Accordingly, resolution 16, which will be proposed as a special resolution will, if passed, renew the Directors' authority to make one or more market purchases of the Company's shares. The authority contained in this resolution will be limited to 13 829 646 ordinary shares having an aggregate nominal value of US$138 296 which represents 10% of the issued ordinary share capital of the Company as at 18 April 2016. The upper and lower limits on the price which may be paid for those shares are set out in the resolution itself. This authority will expire on the Company's next Annual General Meeting in 2017 or 30 June 2017, whichever is the earlier.
Shares purchased under this authority may be held as treasury shares. The Company may purchase and hold shares as treasury shares up to a maximum amount equal to 50% of the nominal value of the issued ordinary shares as at the date of purchase, rather than cancelling them. Shares held in treasury in this way can be sold for cash or cancelled, either immediately or at a point in the future, or used for the purposes of the Company's employee share schemes. The Directors believe that it is desirable for the Company to have this choice and therefore intend to hold any shares purchased under this authority as treasury shares.
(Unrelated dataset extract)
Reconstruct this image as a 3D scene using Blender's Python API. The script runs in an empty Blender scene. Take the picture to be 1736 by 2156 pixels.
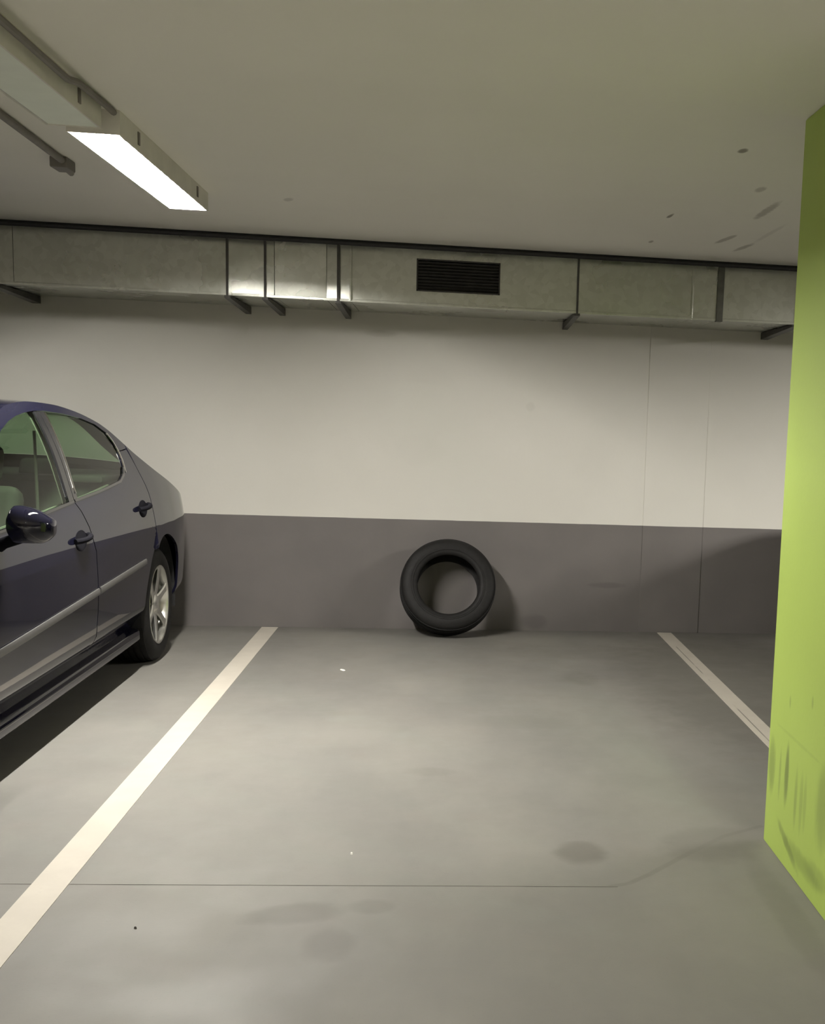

This would allow the Company additional flexibility in the management of its capital base.
The Board has no present intention of exercising this authority. Shares will only be repurchased for the purposes of employee share schemes, or if the Directors consider such purchases to be in the best interests of shareholders generally and that they can be expected to result in an increase in earning per share. The authority will only be used after careful consideration taking into account market conditions prevailing at the time, other investment opportunities, appropriate gearing levels and the overall financial position of the Company. Shares held as treasury shares will not automatically be cancelled and will not be taken into account in future calculations of earnings per share (unless they are subsequently resold or transferred out of treasury).
As at 18 April 2016 (being the latest practicable date prior to the publication of this notice), there were 3,188 072 outstanding options granted under all share option schemes operated by the Company and no outstanding warrants. If exercised, the outstanding options would represent 2.31% of the current issued share capital of the Company (excluding any shares held in treasury). If this authority granted under resolution 16 were exercised in full that percentage would increase to 2.54%.